[L/D] Sull'urgenza di "fare" Pasolini

Creato il 10 ottobre 2013 da Spaceoddity
[L/D] Sogno una scuola dove sia urgente spiegare Pietro Bembo e Pier Paolo Pasolini. Dove si possano redigere documenti utili al lavoro che si svolge in classe, piuttosto che seguire un protocollo per la programmazione didattica. Già il verbo progettare, alla base delle nuove linee ministeriali, mi piace molto di più: un programma è un po' più impersonale, viene proposto a partire da un'idea, da aspettative statistiche di successo; alla base di un progetto invece sta un'accurata osservazione dei dati, una presa di possesso della realtà, un intervento sul mondo.
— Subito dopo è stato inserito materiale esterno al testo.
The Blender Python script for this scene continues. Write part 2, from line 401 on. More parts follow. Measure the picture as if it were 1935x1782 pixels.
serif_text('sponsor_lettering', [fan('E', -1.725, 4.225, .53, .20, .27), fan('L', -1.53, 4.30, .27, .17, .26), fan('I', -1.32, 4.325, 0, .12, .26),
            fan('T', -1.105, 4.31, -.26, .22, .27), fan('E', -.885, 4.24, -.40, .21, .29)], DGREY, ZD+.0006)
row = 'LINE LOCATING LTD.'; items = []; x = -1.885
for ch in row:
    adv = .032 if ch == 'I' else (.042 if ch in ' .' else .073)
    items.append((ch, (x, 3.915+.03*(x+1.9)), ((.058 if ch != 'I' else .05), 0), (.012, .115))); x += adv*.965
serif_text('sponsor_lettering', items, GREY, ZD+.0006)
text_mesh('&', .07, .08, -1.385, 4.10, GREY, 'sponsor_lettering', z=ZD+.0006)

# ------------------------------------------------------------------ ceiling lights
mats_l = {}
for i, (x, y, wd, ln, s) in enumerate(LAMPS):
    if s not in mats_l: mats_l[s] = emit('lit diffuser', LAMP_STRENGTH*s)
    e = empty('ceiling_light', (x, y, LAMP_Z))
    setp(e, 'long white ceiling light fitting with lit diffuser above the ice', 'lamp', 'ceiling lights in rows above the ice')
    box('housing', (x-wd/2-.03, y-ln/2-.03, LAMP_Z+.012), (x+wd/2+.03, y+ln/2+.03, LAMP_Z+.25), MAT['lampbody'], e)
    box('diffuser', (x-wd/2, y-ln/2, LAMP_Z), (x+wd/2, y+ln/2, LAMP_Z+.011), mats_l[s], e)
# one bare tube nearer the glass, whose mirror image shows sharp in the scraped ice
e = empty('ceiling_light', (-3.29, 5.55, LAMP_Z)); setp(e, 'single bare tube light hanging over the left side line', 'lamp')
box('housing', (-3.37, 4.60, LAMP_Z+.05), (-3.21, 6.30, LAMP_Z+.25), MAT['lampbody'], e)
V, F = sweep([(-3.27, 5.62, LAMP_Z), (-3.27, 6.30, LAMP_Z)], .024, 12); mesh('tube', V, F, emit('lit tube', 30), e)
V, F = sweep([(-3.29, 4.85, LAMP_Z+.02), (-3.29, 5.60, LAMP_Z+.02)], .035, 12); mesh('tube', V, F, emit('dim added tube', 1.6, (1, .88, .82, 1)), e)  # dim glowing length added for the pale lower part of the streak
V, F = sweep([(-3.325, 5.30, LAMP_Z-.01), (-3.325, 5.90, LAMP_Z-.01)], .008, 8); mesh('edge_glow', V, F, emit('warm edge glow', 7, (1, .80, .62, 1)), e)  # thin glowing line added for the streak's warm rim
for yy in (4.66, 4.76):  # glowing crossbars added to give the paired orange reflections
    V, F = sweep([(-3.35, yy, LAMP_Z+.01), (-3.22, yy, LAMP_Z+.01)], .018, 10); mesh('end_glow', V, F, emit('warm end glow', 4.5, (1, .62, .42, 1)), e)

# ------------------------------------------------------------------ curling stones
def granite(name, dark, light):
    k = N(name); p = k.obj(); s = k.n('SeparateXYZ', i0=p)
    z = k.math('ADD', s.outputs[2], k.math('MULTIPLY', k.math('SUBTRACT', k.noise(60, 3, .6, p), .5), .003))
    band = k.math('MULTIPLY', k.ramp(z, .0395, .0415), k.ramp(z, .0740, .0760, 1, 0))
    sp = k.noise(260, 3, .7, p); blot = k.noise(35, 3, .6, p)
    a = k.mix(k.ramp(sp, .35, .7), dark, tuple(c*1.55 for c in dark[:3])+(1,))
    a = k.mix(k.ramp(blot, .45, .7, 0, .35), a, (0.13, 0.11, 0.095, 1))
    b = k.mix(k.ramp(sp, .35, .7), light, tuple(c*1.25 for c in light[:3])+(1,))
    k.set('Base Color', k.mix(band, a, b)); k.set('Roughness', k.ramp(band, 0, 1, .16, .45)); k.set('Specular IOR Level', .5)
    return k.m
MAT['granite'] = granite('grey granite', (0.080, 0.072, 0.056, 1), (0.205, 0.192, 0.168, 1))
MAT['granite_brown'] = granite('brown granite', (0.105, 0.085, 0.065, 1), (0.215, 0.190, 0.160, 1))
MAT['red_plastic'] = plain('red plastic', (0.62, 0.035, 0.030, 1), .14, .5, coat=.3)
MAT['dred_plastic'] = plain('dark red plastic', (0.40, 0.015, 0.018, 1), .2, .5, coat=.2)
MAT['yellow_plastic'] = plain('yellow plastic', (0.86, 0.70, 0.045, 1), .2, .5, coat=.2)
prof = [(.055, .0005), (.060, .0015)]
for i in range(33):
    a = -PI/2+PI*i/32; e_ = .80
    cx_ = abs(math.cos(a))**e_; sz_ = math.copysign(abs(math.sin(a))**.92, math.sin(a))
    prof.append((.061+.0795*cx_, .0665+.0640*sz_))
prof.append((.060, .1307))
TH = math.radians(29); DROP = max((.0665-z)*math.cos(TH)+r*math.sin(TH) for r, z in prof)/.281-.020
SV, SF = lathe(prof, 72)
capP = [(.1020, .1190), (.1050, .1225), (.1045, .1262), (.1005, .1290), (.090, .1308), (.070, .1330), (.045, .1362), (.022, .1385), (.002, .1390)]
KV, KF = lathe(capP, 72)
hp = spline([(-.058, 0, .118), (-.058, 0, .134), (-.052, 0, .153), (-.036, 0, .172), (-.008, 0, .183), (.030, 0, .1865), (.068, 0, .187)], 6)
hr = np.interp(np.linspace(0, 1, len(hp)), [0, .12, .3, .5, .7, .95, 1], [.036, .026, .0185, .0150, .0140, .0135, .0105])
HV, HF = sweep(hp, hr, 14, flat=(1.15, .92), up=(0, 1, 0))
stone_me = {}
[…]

Sogno una scuola dove la letteratura sia e venga avvertita come questo intervento sul mondo: parziale, discutibilissimo, ma non per questo intransitivo. Una scuola dove un autore o un messaggio sono la risposta. Una scuola dove l'insegnante conosca più dei suoi autori e possa proporre quelle parole, quella pagina che risponde, quella pagina attiva nella vita dei ragazzi. Una pagina, così, immediata, con l'aiuto dell'insegnante sul piano linguistico, una pagina che dica intanto quello che vuol dire, senza filtri, una tessera di un mosaico, il famigerato contesto storico, che contribuisce a creare, anziché "dipenderne" soltanto. Come possiamo pretendere che la letteratura sia attuale e importante ora se ha sempre bisogno delle stampelle storiche per essere giustificata?
In un'età nella quale non si attribuisce alla letteratura un particolare prestigio, non ha senso rinchiudersi nell'unico baluardo dello storicismo per spiegare un autore. Non ci possiamo permettere questo alibi, questo contrattempo. Sogno una scuola dove sia urgente leggere Murakami, Faulkner, Penna e, accanto, Luzi. Dove sia indispensabile passare attraverso Magris e Manganelli per capire il senso del viaggio e riscoprire il XXVI dell'Inferno, una scuola dove sia fondamentale incrociare il percorso di Petrarca, Boccaccio e di Bembo e costruire così una cronologia che metta tutto in ordine. Ma dopo, dopo, dopo, non prima. Dopo, quando si ha chiaro cosa si sta mettendo in ordine, cosa è questo presente che s'è inventato la tradizione letteraria, dopo che si è capito cosa ci racconta e perché ce lo racconta in questo modo. Dopo.
Una scuola che preveda al suo interno un "corso di letteratura" e non proponga ai suoi ragazzi un contratto prestampato, o che perda tempo a contrattare, anziché fare. Una scuola, semmai, dove si impari, tutti, dove si scopra, tutti, qualcosa di nuovo ogni giorno, dove si possa dire senza timore "non lo so", perché un improvviso "non lo so" è già una finestra aperta sul mondo. Una scuola che offra agli studenti e ai professori l'occasione per essere nuovi e più forti al termine di un cammino. Una scuola che valga la pena fare, non perché sia sexy, allettante e perciò effimera, ma perché è un momento di svolta. Una scuola dove Pier Paolo Pasolini sia una risposta (bella o brutta, non importa qui), una risposta su cui riflettere - una scuola dove non si "faccia" un autore - piuttosto: dove si faccia scuola.